WORK INSTRUCTIONS: Using the data below, output the first line and every line after it up to and including the line containing "ybase=lambda x: east_y(0.22)", exactly as written and with nothing added.

DATA SEGMENT:

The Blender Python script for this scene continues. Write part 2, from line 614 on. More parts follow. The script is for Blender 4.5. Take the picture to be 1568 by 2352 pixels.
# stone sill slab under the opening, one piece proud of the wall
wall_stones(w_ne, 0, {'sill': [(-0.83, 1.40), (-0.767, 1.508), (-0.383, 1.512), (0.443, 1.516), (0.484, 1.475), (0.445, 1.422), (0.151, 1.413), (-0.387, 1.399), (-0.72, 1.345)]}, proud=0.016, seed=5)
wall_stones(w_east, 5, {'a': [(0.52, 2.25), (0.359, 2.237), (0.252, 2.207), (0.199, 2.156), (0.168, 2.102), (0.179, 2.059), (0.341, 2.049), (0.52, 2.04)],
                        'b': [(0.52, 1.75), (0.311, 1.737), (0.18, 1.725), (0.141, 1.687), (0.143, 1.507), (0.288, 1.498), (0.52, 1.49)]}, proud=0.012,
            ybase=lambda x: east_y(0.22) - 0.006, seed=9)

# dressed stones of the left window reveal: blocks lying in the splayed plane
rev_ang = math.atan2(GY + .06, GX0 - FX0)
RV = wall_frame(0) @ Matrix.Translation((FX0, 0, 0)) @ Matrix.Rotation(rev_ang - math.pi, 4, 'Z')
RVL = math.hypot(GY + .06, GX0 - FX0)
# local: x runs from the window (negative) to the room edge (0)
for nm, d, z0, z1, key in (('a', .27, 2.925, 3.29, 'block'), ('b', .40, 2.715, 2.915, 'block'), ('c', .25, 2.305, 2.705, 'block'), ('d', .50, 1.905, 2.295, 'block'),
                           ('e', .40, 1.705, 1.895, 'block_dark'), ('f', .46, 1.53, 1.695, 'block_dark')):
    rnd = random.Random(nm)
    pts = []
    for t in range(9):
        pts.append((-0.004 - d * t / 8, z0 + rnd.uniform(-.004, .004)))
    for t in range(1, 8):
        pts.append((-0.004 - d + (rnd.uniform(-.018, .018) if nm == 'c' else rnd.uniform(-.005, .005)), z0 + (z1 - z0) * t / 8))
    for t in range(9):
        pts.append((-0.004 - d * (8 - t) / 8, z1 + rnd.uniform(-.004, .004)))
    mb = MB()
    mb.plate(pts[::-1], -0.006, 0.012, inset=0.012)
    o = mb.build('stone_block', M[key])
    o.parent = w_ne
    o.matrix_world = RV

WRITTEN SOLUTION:
The Blender Python script for this scene continues. Write part 2, from line 614 on. More parts follow. The script is for Blender 4.5. Take the picture to be 1568 by 2352 pixels.
# stone sill slab under the opening, one piece proud of the wall
wall_stones(w_ne, 0, {'sill': [(-0.83, 1.40), (-0.767, 1.508), (-0.383, 1.512), (0.443, 1.516), (0.484, 1.475), (0.445, 1.422), (0.151, 1.413), (-0.387, 1.399), (-0.72, 1.345)]}, proud=0.016, seed=5)
wall_stones(w_east, 5, {'a': [(0.52, 2.25), (0.359, 2.237), (0.252, 2.207), (0.199, 2.156), (0.168, 2.102), (0.179, 2.059), (0.341, 2.049), (0.52, 2.04)],
                        'b': [(0.52, 1.75), (0.311, 1.737), (0.18, 1.725), (0.141, 1.687), (0.143, 1.507), (0.288, 1.498), (0.52, 1.49)]}, proud=0.012,
            ybase=lambda x: east_y(0.22) - 0.006, seed=9)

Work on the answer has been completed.